From the listing below, copy word for word every line starting at the one that includes "Model this scene" and ending at the one that includes "SC = bpy.context.scene"; the pictures are omitted.
____ Data rows
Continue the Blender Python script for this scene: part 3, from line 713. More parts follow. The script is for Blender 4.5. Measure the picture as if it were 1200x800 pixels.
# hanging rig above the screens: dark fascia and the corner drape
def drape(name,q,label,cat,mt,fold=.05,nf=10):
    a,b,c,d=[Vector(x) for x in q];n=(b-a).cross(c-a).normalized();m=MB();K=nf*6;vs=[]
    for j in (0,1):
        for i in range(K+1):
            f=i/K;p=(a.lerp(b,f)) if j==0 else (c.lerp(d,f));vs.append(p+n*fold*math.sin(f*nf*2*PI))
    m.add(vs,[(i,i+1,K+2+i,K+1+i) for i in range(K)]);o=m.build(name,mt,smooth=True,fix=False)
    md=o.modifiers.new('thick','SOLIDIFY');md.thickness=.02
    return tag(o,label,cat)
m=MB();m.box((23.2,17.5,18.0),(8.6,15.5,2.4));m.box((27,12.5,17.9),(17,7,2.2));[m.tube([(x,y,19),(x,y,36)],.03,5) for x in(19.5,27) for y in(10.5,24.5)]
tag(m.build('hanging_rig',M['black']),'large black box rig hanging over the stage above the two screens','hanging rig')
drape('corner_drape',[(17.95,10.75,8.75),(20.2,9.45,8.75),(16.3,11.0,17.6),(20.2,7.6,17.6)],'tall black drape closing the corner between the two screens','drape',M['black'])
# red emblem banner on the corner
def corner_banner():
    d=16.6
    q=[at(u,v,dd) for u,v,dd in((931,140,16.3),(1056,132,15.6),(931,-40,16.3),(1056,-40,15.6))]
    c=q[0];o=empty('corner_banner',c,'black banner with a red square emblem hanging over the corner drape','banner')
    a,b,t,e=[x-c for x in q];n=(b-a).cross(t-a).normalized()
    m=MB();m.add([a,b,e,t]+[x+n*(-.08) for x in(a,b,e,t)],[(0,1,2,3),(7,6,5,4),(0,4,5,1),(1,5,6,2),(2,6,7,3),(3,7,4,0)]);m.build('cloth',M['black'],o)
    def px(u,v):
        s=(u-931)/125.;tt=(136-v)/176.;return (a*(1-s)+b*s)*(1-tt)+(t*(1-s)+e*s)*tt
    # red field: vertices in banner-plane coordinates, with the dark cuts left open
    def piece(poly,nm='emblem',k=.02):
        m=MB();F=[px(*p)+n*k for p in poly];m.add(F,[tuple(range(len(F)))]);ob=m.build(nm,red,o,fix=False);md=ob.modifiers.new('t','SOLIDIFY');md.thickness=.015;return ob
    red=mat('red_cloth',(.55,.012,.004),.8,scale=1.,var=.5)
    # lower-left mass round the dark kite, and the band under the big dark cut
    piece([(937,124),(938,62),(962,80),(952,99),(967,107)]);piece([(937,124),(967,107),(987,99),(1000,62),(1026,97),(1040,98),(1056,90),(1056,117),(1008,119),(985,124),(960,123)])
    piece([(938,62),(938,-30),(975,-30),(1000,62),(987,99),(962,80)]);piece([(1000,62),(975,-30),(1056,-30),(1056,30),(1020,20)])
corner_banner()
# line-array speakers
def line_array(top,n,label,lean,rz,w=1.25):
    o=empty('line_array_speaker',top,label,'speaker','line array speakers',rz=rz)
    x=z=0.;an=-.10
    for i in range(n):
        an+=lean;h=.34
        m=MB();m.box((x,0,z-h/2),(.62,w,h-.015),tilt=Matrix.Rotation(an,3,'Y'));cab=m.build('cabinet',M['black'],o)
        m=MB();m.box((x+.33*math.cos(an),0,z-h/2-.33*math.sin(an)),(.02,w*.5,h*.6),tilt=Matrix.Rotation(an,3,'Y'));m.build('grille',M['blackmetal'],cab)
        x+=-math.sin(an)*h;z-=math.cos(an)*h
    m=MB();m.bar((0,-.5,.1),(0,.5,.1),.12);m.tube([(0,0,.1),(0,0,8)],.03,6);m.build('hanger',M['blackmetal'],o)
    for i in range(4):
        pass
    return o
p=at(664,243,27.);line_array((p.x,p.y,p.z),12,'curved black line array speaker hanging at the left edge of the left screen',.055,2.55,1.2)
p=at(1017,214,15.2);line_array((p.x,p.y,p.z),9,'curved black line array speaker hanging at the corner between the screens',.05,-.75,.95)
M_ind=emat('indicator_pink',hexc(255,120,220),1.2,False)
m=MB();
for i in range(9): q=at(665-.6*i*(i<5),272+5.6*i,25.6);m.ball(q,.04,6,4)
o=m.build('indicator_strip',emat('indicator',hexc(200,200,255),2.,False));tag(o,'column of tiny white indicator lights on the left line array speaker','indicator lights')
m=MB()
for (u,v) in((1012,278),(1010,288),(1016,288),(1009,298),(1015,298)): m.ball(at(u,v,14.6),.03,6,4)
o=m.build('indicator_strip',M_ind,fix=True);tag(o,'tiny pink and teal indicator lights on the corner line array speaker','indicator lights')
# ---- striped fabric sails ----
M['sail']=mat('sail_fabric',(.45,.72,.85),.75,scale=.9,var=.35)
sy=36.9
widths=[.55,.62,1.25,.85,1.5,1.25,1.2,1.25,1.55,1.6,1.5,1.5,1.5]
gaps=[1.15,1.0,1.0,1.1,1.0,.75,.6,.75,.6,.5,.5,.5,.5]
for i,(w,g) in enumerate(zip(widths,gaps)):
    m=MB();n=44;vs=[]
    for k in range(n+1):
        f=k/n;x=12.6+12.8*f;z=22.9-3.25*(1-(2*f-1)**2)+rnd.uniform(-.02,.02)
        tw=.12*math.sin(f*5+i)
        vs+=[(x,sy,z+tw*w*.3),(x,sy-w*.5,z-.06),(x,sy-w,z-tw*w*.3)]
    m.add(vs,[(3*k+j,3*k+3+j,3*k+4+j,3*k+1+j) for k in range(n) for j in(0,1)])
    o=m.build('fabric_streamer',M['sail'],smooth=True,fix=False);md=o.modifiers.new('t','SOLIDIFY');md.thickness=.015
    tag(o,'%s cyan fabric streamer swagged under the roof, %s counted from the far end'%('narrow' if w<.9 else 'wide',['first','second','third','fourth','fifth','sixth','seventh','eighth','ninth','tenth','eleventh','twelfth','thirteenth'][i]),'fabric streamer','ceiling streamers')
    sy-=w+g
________
____ Data rows
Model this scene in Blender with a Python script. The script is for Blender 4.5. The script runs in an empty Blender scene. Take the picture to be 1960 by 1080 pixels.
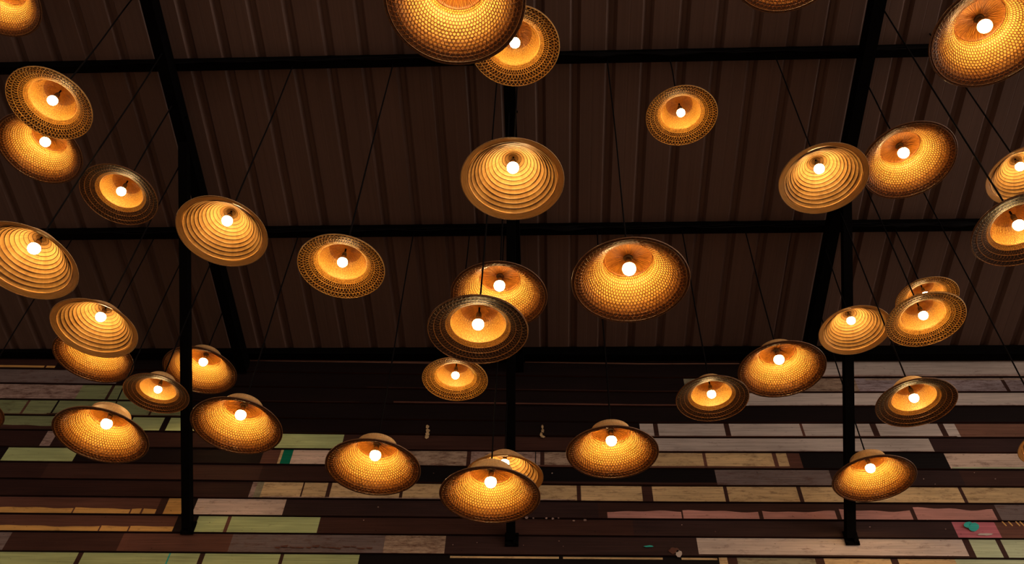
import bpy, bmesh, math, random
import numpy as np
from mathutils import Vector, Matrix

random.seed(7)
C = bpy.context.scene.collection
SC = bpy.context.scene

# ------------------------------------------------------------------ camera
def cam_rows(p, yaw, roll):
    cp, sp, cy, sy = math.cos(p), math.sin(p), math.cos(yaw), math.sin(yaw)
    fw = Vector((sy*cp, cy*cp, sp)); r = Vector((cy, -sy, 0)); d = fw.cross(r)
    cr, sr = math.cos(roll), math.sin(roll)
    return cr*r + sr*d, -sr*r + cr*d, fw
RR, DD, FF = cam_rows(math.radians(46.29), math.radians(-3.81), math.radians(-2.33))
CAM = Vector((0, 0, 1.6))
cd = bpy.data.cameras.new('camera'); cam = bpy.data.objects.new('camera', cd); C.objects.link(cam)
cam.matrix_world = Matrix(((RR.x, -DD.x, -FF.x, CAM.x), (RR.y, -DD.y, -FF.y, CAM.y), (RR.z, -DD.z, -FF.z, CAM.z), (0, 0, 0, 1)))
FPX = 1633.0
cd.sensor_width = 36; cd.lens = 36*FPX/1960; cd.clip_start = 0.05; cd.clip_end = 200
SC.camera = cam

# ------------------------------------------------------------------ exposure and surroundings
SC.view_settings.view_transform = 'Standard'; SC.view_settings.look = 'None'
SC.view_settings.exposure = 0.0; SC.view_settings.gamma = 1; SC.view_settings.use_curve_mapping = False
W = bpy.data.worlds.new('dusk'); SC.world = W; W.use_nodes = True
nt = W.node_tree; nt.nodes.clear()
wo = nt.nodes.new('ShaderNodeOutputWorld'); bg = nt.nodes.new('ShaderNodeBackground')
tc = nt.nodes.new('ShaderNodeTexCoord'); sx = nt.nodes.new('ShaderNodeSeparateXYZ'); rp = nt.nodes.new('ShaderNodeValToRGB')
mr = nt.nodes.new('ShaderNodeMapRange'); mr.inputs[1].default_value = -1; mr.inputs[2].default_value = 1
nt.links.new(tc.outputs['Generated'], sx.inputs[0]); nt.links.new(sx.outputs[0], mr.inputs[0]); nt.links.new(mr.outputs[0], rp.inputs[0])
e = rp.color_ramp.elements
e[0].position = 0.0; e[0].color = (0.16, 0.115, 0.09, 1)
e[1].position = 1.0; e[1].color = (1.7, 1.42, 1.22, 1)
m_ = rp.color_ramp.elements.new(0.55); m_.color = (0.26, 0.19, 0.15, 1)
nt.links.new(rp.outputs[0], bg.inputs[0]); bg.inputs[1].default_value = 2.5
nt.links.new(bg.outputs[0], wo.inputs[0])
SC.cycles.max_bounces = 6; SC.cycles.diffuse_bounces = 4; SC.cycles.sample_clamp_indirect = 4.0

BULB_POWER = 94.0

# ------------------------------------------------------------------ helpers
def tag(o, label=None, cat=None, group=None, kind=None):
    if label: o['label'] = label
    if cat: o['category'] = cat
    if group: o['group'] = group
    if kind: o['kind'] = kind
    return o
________
_Completed exercise:_
Model this scene in Blender with a Python script. The script is for Blender 4.5. The script runs in an empty Blender scene. Take the picture to be 1960 by 1080 pixels.
import bpy, bmesh, math, random
import numpy as np
from mathutils import Vector, Matrix

random.seed(7)
C = bpy.context.scene.collection
SC = bpy.context.scene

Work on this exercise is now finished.